Roger A. Mailloux v. Daniel R. Kiley

436 F.2d 565 | 1st Cir. | 1971

436 F.2d 565

Roger A. MAILLOUX, Plaintiff, Appellee,
v.
Daniel R. KILEY et al., Defendants, Appellants.

No. 7815.

United States Court of Appeals, First Circuit.

January 14, 1971.

Kevin M. Keating, Boston, Mass., Charlotte Anne Perretta, Michael J. Batal, Sr., Lawrence, Mass., and Crane, Inker & Oteri, Boston, Mass., on motion for appellants.

John H. Henn and Daniel D. Levenson, Boston, Mass., in opposition to motion for appellee.

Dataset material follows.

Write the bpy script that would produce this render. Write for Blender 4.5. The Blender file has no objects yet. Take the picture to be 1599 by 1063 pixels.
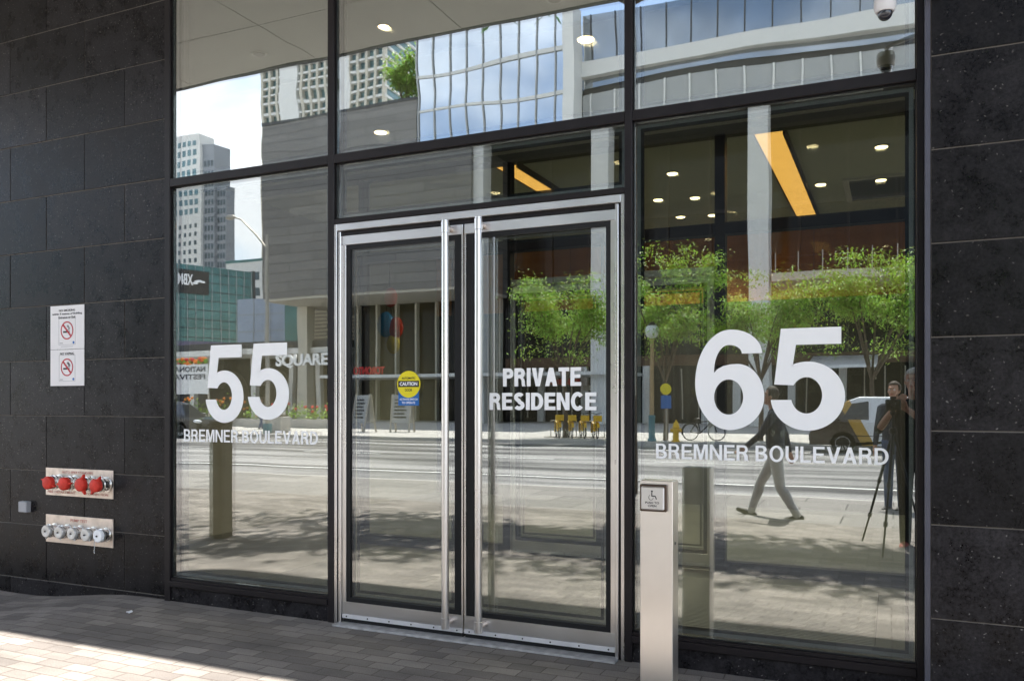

Before ALDRICH, Chief Judge, McENTEE and COFFIN, Circuit Judges.

PER CURIAM.

1

In this school teacher discharge case, we are requested to intervene by way of a stay pending appeal in a delicate, as well as difficult, area. The court in no way regrets its decision in Keefe v. Geanakos, 1 Cir., 1969, 418 F.2d 359, but it did not intend thereby to do away with what, to use an old-fashioned term, are considered the proprieties, or to give carte blanche in the name of academic freedom to conduct which can reasonably be deemed both offensive and unnecessary to the accomplishment of educational objectives. Cf. Close v. Lederle, 1 Cir., 1970, 424 F.2d 988, cert. denied, 400 U.S. 903, 91 S.Ct. 141, 27 L.Ed.2d 140. Here, particularly, such questions are matters of degree involving judgment on such factors as the age and sophistication of students, relevance of the educational purpose, and context and manner of presentation.

2

Passing the aspect of the present students being a year younger, in spite of similarities we see possible differences between an English teacher discussing the content and meaning of a serious piece of writing, and engaging in a discussion of social mores in the use of language with a chalking of a socially taboo word on the blackboard. We cannot presently pass upon the district court's assumption that every adolescent girl knows the word in question, or the complementary one that she needs to know, or to have the word used in class. We do suggest that the fact that there was no regulation proscribing the use of particular language does not alone compel a conclusion that due process was violated. Finally, we say that the court does not intend to referee every debatable dispute between school teachers and their employers simply because academic freedom may arguably be involved. We will not superimpose our judgment on the school authorities unless, in a constitutional area, we consider their decision plainly wrong.

3

We find ourselves in something of a dilemma. Whichever way we rule with regard to a stay of the district court's preliminary injunction ordering the school committee to return the teacher to work pending trial, might be interpreted as an indication that the prevailing party had, in our opinion, a high probability of ultimate success when all the evidence has been received. We are not prepared at this point to say this as to either party. However, there is a burden on appellant to show an abuse of the district court's discretion on the record before it. On this basis we will not stay the preliminary injunction pending appeal. Correspondingly, we see no useful purpose to be served by processing an appeal on this single issue. The appeal is dismissed without prejudice, and the district court is instructed to proceed promptly with a trial on the merits. In the meantime the preliminary injunction will remain in effect, unless the district court otherwise orders. It is a condition of this injunction that plaintiff will not meanwhile engage in any similar conduct.